Xerox launches hostile takeover attempt for HP

Xerox Corp. today officially launched its tender to acquire the much larger printer and personal computer maker HP Inc.

The company is offering to pay $24 per share, or $18.40 in cash and 0.149 Xerox shares for each HP share.

“Our proposal offers progress over entrenchment,” Xerox Chief Executive Officer John Visentin said in a statement. “HP shareholders will receive $27 billion in immediate, upfront cash while retaining significant, long-term upside through equity ownership in a combined company with greater free cash flow to invest in growth and return to shareholders.”

Xerox first made its interest in HP known in November when it offered to buy the company for $22 per share, only to see that bid shot down by HP’s board of directors.

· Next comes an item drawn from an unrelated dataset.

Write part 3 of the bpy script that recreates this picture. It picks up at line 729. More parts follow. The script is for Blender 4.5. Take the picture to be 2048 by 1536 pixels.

The board rejected the offer unanimously, saying it significantly undervalued HP and was not in its shareholder’s best interests.

Undeterred, Xerox persisted by sending a letter to HP’s board asking it to reconsider, or it would take the offer directly to the company’s shareholders. HP’s board was unmoved, and again rejected the deal.

Xerox still wasn’t having any of it, though. In January the company said it had secured $24 billion worth of binding financial commitments from Citi, Mizuho and Bank of America to support its proposed merger with HP. Visentin penned another letter, this time addressing HP’s shareholders directly, saying the financial commitment showed that Xerox has the necessary capital to fund its takeover plan.

HP rejected the offer again, saying the funding commitment is irrelevant because the buyout offer is still too low.

Xerox responded by increasing its offer to $24 per share and saying it would attempt to overthrow HP’s current board of directors at the company’s annual shareholder meeting this summer.

The company’s proposal has won support on Wall Street from the activist hedge fund manager Carl Icahn, who owns 11% stake in Xerox and almost 5% of HP. Icahn previously attempted and failed to block a bid by Dell Technologies Inc. to go private in 2013.

Tech analyst Rob Enderle of the Enderle Group told SiliconANGLE at the time that the “poison pill” strategy is a tried and tested strategy that has previously been used at other companies to thwart Icahn-led hostile takeovers.

“HP is a Silicon Valley treasure, part of the area’s garage startup heritage, and there are a lot of people that will go to incredible efforts to protect that legacy and prevent someone like Icahn from striking it down,” Enderle said.

HP’s current board of directors is steadfast behind the company’s leadership, which last month announced a three-year strategic plan, otherwise known as a poison pill, that’s meant to drive earnings growth and appease shareholders. The plan includes returning around $16 billion to shareholders by 2022. HP also sought to turn the negotiations on its head by saying it would instead consider buying Xerox itself.

HP, with a market value of about $27 billion, is about three times larger than Xerox.